Evolution of the State

The evolution-of-the-state thread explains how the state is said to arise, persist, and change across regimes. In this wiki, the main pieces are Oppenheimer’s conquest-origin thesis, Nock’s American application, La Boetie’s consent-via-habit thesis, Hoppe’s monarchy-to-democracy regime comparison, Tilly’s war-and-state-formation sociology, Lowery’s abstract-power frame, and Molinari’s market-security counterfactual.

Three Different Questions

The historical state critique answers three questions that should not be collapsed into one. The State answers an origin question: how did class states first arise? The Politics of Obedience answers a persistence question: why do many people keep cooperating with domination? Democracy: The God That Failed answers a regime-comparison question: how do monarchy and democracy differ once a coercive monopoly already exists?

Keeping these apart matters. The conquest thesis does not require a theory of explicit consent. The consent-via-habit thesis does not say states began voluntarily. Hoppe’s regime thesis does not explain the first state; it explains why a democratic state may have different time horizons and expansion incentives from a monarchic one.

Conquest Before Contract

Oppenheimer rejects social-contract origin stories and treats the state as the institutionalization of conquest. His account begins with predation: a victorious group discovers that periodic plunder can become more profitable when the defeated group is left alive, settled, and taxed. The state then develops as a class institution that stabilizes domination, organizes extraction, and protects the ruling group against internal revolt and external attack.

The core vocabulary is Political Means and Economic Means. The economic means are production and voluntary exchange. The political means are uncompensated appropriation by force. Oppenheimer’s developmental stages then trace how that political means changes form: primitive predation, primitive feudal rule, maritime predation and trade, developed feudalism, the constitutional state, and the tendency toward a society in which class exploitation is overcome.

This is why Anatomy of the State could use Oppenheimer as an upstream source. Rothbard’s analytic definition of the state as organized political means presupposes the historical claim that the state is not a voluntary market institution that accidentally went wrong.

Nock’s American Application

Our Enemy, the State turns Oppenheimer’s sociology into an interpretation of American history. Nock distinguishes government from the State, then reads colonial land tenure, the Revolution, the Constitution, tariffs, land grants, banking, railroads, bureaucracy, and the New Deal as contests over access to the political means.

His paired terms are social power and state power. Social power is society’s productive capacity: work, exchange, association, charity, invention, and local initiative. State power is the conversion of that capacity into coercive command. Nock’s historical claim is not merely that the New Deal was interventionist. It is that American political development had long trained the public to think of the State as the normal instrument for solving social problems, while each intervention depleted the habits and institutions that would otherwise exercise social power.

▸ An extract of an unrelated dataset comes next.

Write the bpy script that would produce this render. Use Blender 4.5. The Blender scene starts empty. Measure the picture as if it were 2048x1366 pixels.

La Boetie supplies a complementary mechanism. A state born in conquest still needs routine cooperation: tax collectors, clerks, officers, clients, intellectuals, informants, and ordinary people habituated to obedience. Consent here does not mean a valid contract. It means the practical collaboration and passivity without which domination becomes expensive and brittle.

Lowery’s Abstract Power Hierarchies is a much later and non-libertarian parallel. He treats law, office, rank, software permissions, and institutional rules as abstract control systems. That does not reproduce Oppenheimer’s sociology, but it points to a similar mechanism: once control is embedded in an abstraction, the administrators of the abstraction can extract value without directly producing it or competing under physical-cost constraints.

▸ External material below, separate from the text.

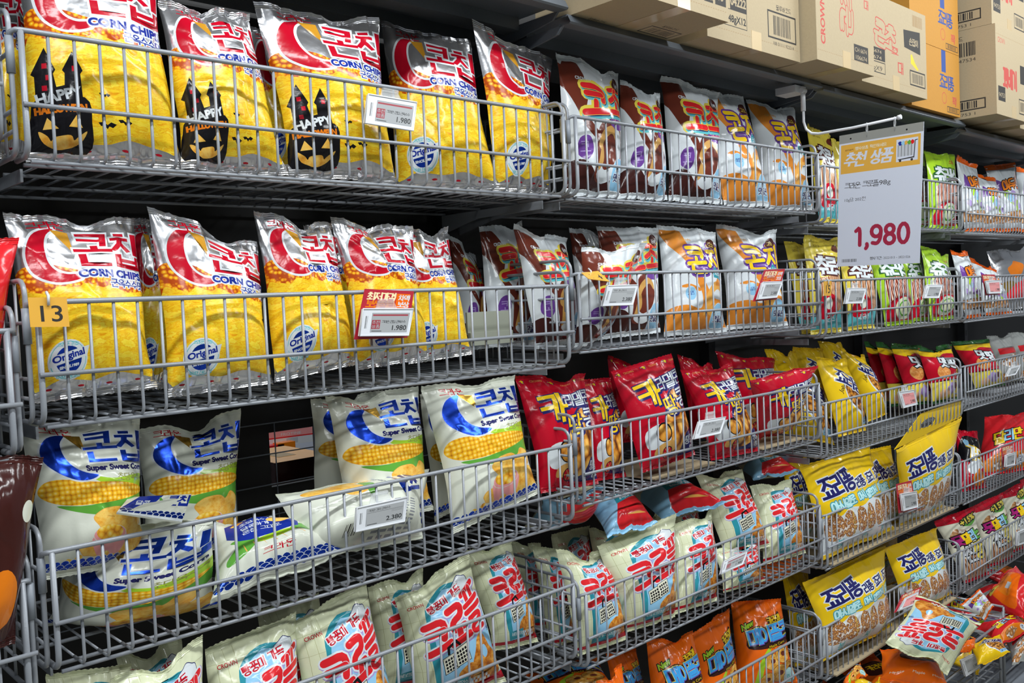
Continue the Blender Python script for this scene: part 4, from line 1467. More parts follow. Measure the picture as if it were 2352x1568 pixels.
def wire_shelf(s, t):
    y, z = YT[t], ZT[(s, t)]
    g = .0217
    x0, x1 = (s - 1) * P + g, s * P - g
    zb = z - HP
    root = empty('wire_shelf', (x0, y, zb))
    tag(root, f'grey wire shelf with slatted fence, {TIERNAME[t]} tier {BAYNAME[s]}', 'wire shelf', 'grey wire shelves')
    L = (x0, y, zb)
    # fence: rails and upright wires, the wires running on into the floor
    b = MB()
    rr = .0042
    b.tube([(x0 - .0115, y + .013, z - .012), (x0 - .011, y + .009, z - .002), (x0 - .006, y + .002, z), (x0, y, z), (x1, y, z), (x1 + .006, y + .002, z), (x1 + .011, y + .009, z - .002), (x1 + .0115, y + .013, z - .012)], rr, 8)
    b.tube([(x0 - .004, y - .006, z - HM), (x1 + .013, y - .006, z - HM)], .0036, 8)
    for x in (x0, x1):
        b.tube([(x, y, z)] + [(x, y, zb + .03)] + [(x, y + .022 * (1 - math.cos(q)), zb + .022 - .022 * math.sin(q) + .004) for q in (.3, .7, 1.1, 1.5)] + [(x, y + .06, zb + .004)], .0046, 8)
    nw = 31
    for i in range(1, nw):
        x = x0 + (x1 - x0) * i / nw
        b.tube([(x, y + .001, z - .002), (x, y + .001, zb + .014)] + [(x, y + .013 - .012 * math.cos(q), zb + .014 - .012 * math.sin(q)) for q in (.5, 1.1, 1.55)] + [(x, y + .05, zb + .002)], .0026, 6)
    f = b.build('front_fence', 'wire', root, loc=L)
    f.location = (0, 0, 0)
    for x, sg in ((x0 - .0125, -1), (x1 + .0125, 1)):
        c = MB()
        c.tube([(x, y + .013, z - .008), (x, y + .013, z - .062)], .0062, 10)
        q = c.build('sleeve_clip', 'sleeve_grey', f, loc=L)
        q.location = (0, 0, 0)
    b = MB()
    for i in range(1, nw):
        x = x0 + (x1 - x0) * i / nw
        b.tube([(x, y + .05, zb + .002), (x, BACK - .02, zb + .004)], .0023, 5)
    for yy in (.012, .05, .16, .30, .44):
        b.tube([(x0 + .006, y * (1 - yy / .44) + yy, zb - .003), (x1 - .006, y * (1 - yy / .44) + yy, zb - .003)], .0034, 6)
    o = b.build('floor_grid', 'wire', root, loc=L)
    o.location = (0, 0, 0)
    for x in (x0 + .008, x1 - .008):
        b = MB()
        b.box((x - .002, y + .07, zb - .026), (x + .002, .45, zb - .006))
        b.add([(x - .002, .3, zb - .026), (x + .002, .3, zb - .026), (x + .002, .45, zb - .055), (x - .002, .45, zb - .055), (x - .002, .45, zb - .026), (x + .002, .45, zb - .026)],
              [(0, 3, 4), (1, 5, 2), (0, 1, 2, 3), (3, 2, 5, 4), (0, 4, 5, 1)])
        o = b.build('side_bracket', 'wire', root, smooth=False, loc=L)
        o.location = (0, 0, 0)
    return root


def wire_divider(s, side, t):
    """side panel standing front to back at the end of a bay"""
    y, z = YT[t], ZT[(s, t)]
    x = (s - 1) * P + .0095 if side < 0 else s * P - .0095
    zb = z - HP + .006
    zt = z + .034
    b = MB()
    fr = y + .013
    b.tube([(x, .445, zt)] + [(x, fr + .024, zt)] + [(x, fr + .024 - .024 * math.sin(q), zt - .024 + .024 * math.cos(q)) for q in (.4, .8, 1.2, 1.57)] + [(x, fr, zb + .024)] + [(x, fr + .02 - .02 * math.cos(q), zb + .02 - .02 * math.sin(q)) for q in (.5, 1.0, 1.57)] + [(x, .445, zb)], .004, 8)
    for dz in (-.03, -.115, -.145):
        b.tube([(x, fr + .004, z + dz), (x, .445, z + dz)], .0032, 6)
    for k in range(7):
        yy = fr + .05 + k * .055
        b.tube([(x, yy, zt), (x, yy, zb)], .0024, 6)
    nm = 'left' if side < 0 else 'right'
    return tag(b.build('wire_divider', 'wire', loc=(x, y, zb)), f'wire divider at the {"near" if side < 0 else "far"} end, {TIERNAME[t]} tier {BAYNAME[s]}', 'wire divider', 'grey wire dividers')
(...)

Regime Change After the State Exists

Hoppe’s Democracy belongs later in the sequence. The state already exists; the question is what happens when its control form changes. Chapters 1 and 2 derive the contrast from time preference and ownership: monarchy is treated as private ownership of government, while democracy is treated as temporary public management. From that premise Hoppe predicts higher time preference under democracy: more redistribution, debt, short-term coalition buying, weakened property security, and faster growth of the democratic “mega-state.”

The full-text ingest also makes the secession layer clearer. Chapter 5 distinguishes political integration from economic integration and treats decentralization as a check on exploitation because smaller jurisdictions face stronger exit pressure. The regime-comparison thesis is therefore not an origin theory like Oppenheimer’s. It is a modern libertarian account of how state power changes after monopoly rule already exists.

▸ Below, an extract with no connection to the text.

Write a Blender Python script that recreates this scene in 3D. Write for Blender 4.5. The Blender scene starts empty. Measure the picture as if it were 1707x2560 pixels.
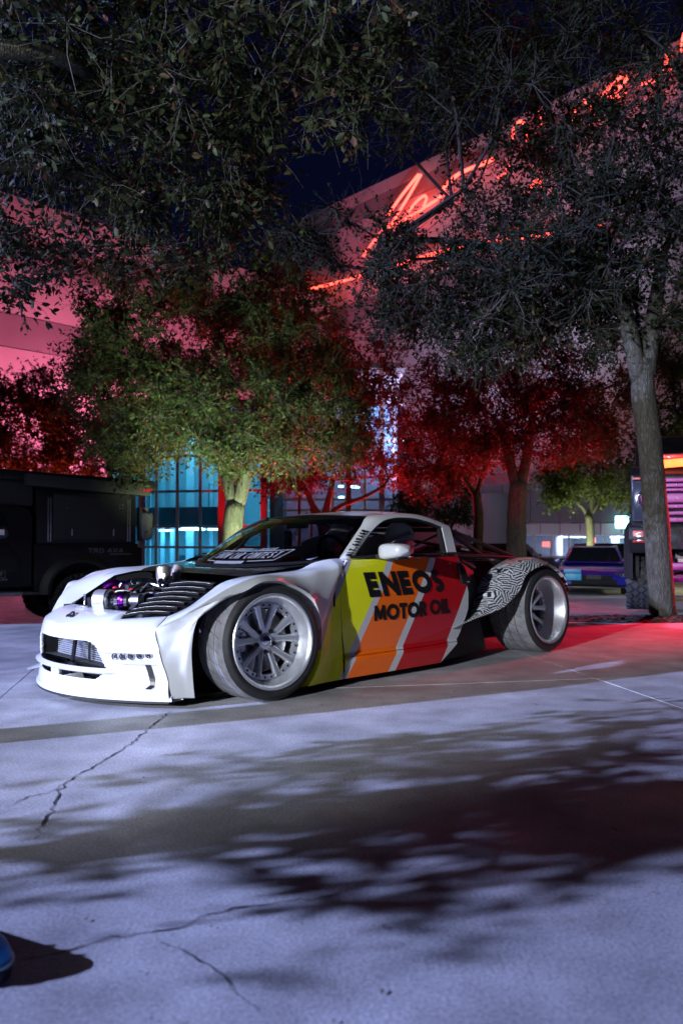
import bpy, bmesh, math, random
import numpy as np
from mathutils import Vector, Matrix, Quaternion
rng = np.random.default_rng(7); random.seed(7)
SC = bpy.context.scene
COL = SC.collection
R = math.radians

# ------------------------------------------------------------------ camera
CAM_H = 0.93
PITCH = math.atan((1343 - 1280) / 1991.0)
cam_d = bpy.data.cameras.new('camera'); cam = bpy.data.objects.new('camera', cam_d); COL.objects.link(cam)
cam.location = (0, 0, CAM_H); cam.rotation_euler = (math.pi / 2 + PITCH, 0, 0)
cam_d.sensor_fit = 'VERTICAL'; cam_d.sensor_height = 36; cam_d.lens = 28.0
cam_d.clip_start = 0.05; cam_d.clip_end = 600
cam_d.dof.use_dof = True; cam_d.dof.focus_distance = 5.6; cam_d.dof.aperture_fstop = 2.5
SC.camera = cam

# ------------------------------------------------------------------ night sky, exposure
W = bpy.data.worlds.new('World'); SC.world = W; W.use_nodes = True
bg = W.node_tree.nodes['Background']
bg.inputs[0].default_value = (0.06, 0.09, 0.50, 1); bg.inputs[1].default_value = 0.024
SC.view_settings.view_transform = 'Standard'; SC.view_settings.look = 'None'
SC.view_settings.exposure = 0; SC.view_settings.gamma = 1; SC.view_settings.use_curve_mapping = False

# ------------------------------------------------------------------ lamps of the place and unseen fill lights added for effect
def lamp(kind, loc, aim, power, color, size=.2, spot=None, blend=.4, size_y=None):
    d = bpy.data.lights.new('lamp_or_fill', kind); d.energy = power; d.color = color  # name shared by the place's lamps and the added fills
    if kind == 'AREA':
        d.size = size
        if size_y: d.shape = 'RECTANGLE'; d.size_y = size_y
    else: d.shadow_soft_size = size
    if kind == 'SPOT': d.spot_size = R(spot); d.spot_blend = blend
    o = bpy.data.objects.new('lamp_or_fill', d); COL.objects.link(o); o.location = loc
    v = Vector(aim) - Vector(loc); o.rotation_euler = v.to_track_quat('-Z', 'Y').to_euler()
    return o
KEY2 = Vector((-18.4, -3.0, 8.0))     # floodlight mast far to the left
KEY1 = Vector((-7.7, -7.1, 3.6))      # floodlight behind the photographer
lamp('SPOT', KEY2, (0.8, 3.4, -1.5), 47000, (.44, .52, 1.0), .055, 56, .5)
lamp('SPOT', KEY1, (0.9, 6.9, 1.4), 11500, (.86, .91, 1.0), .08, 23, .6)
lamp('SPOT', (6.0, 11.0, 2.0), (2.6, 8.3, 0.0), 2300, (1, .012, .05), .18, 36, .9)      # red ground light on the right, standing in for the truck's light bar
lamp('SPOT', (12, 44, 11), (1.0, 6.5, .6), 5000, (1, .03, .04), 1.2, 16, .6)            # red glow of the neon script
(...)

Sociology and Libertarian Divergence

This historical narrative now has an explicit non-libertarian sociology counterpart in Coercion, Capital, and European States. Tilly’s War and State Formation framework connects war-making, coercive consolidation, taxation, public debt, bargaining, and administrative capacity across European cases. The convergence is descriptive: organized violence, fiscal extraction, and state structure grow together.

The divergence is evaluative and institutional. Oppenheimer, Nock, Rothbard, and Hoppe use the history to sharpen a critique of monopoly political authority as predatory or exploitative. Tilly treats state capacity as a mixed institutional achievement that can produce order, revenue, infrastructure, rights-bargaining, policing, and war-making power. The libertarian thread judges the same capacity against property, consent, nonaggression, and the possibility of non-state ordering.

The Tilly source is partial. The wiki currently has chapters 1, 3, and 6 only, so claims about chapter 5’s lineages or chapter 4’s citizen-bargaining detail should remain caveated until a complete authorized text is available.

Totalitarianism as Twentieth-Century Pathology

The Origins of Totalitarianism adds a different endpoint to the state-evolution arc. Arendt is not explaining the first state, the ordinary growth of state capacity, or monarchy-to-democracy incentives. She reconstructs the preconditions for a novel twentieth-century form: nineteenth-century antisemitism, imperialism, race-thinking, bureaucracy, statelessness, the decline of the nation-state, mass society and atomization, and finally ideology and terror.

This is the wiki’s source for the pathological-development pole that the libertarian state sources had left under-specified. Totalitarianism is not the same claim as Oppenheimer’s conquest theory, Nock’s social-power depletion, Hoppe’s democratic time-preference thesis, or Tilly’s coercion/capital typology. It is a specific account of how modern political breakdown can produce a regime that seeks total domination rather than ordinary extraction, rule, or compliance.

The Private-Security Counterfactual

The Production of Security gives the counterfactual that the conquest narrative implicitly contests. If security can be produced competitively, then the historical fact that states monopolized protection does not prove that monopoly was necessary. Molinari asks what security would look like if treated like other goods: contract, competition, insurance, and consumer choice rather than territorial command.

That counterfactual is why the evolution-of-the-state thread belongs next to State Power and Intervention rather than only in intellectual history. The point is not merely where the state came from. It is whether the state form is the necessary endpoint of social cooperation or a historical monopoly that can be analyzed and challenged.